Lithium-7 is the most common isotope of lithium, accounting for 92.5 percent of all observed. However, even though the accepted models of BBN predict the relative amounts of all elements involved in BBN with extreme accuracy, the expected amount of lithium-7 is around three times greater than what is actually observed. This means there is a gap in our knowledge about the formation of the early universe. There are several theoretical and observational approaches that aim to resolve this, but Hayakawa and his team simulated conditions during BBN using particle beams, detectors, and an observational method known as the Trojan horse.

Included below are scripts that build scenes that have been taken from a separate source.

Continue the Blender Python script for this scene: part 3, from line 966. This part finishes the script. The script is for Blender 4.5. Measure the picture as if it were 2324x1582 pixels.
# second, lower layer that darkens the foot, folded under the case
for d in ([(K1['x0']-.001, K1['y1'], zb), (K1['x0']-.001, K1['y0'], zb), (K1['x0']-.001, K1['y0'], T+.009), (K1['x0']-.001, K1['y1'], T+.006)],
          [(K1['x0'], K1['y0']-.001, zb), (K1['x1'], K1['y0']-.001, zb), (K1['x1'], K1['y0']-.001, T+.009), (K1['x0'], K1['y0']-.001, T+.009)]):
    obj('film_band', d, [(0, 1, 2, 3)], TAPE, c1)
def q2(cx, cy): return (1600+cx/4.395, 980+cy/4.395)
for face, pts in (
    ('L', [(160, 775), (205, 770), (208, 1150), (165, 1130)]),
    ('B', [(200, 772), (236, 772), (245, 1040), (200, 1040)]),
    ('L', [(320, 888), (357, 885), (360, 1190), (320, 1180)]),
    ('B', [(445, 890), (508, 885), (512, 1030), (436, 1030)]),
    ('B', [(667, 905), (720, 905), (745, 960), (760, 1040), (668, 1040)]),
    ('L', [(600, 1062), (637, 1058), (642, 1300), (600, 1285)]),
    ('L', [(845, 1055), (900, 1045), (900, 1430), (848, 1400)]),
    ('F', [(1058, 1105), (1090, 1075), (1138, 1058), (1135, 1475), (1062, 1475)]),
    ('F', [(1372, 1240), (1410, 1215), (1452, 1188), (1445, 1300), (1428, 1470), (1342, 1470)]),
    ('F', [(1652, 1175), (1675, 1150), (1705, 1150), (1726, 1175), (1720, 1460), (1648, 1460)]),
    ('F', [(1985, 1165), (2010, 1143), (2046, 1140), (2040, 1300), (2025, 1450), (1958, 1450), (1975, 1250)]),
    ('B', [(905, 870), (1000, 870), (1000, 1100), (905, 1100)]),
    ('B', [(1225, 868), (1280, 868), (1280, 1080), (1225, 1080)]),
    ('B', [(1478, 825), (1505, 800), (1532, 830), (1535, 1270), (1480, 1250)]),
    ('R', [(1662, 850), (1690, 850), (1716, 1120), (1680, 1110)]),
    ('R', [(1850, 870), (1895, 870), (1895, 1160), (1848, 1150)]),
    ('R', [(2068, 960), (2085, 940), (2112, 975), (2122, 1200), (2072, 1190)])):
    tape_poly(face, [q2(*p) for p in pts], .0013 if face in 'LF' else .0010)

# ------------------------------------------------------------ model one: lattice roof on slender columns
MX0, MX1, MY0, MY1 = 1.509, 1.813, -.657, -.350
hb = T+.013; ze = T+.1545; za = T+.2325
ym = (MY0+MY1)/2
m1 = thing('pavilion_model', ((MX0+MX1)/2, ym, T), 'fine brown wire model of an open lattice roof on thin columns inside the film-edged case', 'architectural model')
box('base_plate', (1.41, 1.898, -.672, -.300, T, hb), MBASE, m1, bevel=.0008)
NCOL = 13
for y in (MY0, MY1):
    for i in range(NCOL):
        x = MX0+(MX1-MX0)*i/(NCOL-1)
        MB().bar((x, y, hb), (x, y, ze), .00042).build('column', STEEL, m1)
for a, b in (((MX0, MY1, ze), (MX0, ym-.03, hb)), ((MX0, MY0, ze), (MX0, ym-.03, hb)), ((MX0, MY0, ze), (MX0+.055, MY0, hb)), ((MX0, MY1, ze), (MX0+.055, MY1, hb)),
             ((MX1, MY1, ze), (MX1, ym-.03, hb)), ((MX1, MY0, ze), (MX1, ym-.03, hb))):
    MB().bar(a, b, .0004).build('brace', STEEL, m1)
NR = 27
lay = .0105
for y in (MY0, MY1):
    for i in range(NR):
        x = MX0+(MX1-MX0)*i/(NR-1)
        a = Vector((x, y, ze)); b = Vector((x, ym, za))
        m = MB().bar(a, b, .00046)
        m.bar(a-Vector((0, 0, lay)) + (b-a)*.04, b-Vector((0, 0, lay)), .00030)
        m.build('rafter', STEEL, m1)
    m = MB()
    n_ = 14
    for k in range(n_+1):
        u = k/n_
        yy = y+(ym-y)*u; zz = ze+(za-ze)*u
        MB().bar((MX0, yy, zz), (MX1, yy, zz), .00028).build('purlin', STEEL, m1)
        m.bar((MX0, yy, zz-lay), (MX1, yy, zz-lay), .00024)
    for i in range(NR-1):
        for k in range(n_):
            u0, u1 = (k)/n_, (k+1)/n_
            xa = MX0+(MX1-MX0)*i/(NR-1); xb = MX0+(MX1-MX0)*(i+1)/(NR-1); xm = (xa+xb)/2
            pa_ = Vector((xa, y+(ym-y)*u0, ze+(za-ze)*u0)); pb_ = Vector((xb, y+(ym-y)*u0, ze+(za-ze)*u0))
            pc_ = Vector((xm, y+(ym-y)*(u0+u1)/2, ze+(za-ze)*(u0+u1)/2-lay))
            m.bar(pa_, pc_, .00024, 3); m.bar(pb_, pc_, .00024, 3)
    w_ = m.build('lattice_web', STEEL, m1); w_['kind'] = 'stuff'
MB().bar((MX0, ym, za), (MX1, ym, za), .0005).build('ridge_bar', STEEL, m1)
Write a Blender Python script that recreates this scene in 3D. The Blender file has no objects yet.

"We scrutinized more than ever before one of the BBN reactions, where beryllium-7 and a neutron decay into lithium-7 and a proton. The resulting levels of lithium-7 abundance were slightly lower than anticipated, about 10 percent lower," said Hayakawa. "This is a very difficult reaction to observe since beryllium-7 and neutrons are unstable. So we used deuteron, a hydrogen nucleus with an extra neutron, as a vessel to smuggle a neutron into a beryllium-7 beam without disturbing it. This is a unique technique, developed by an Italian group we collaborate with, in which the deuteron is like the Trojan horse in Greek myth, and the neutron is the soldier who sneaks into the impregnable city of Troy without tipping off the guards (destabilizing the sample). Thanks to the new experimental result, we can offer future theoretical researchers a slightly less daunting task when trying to resolve the CLP."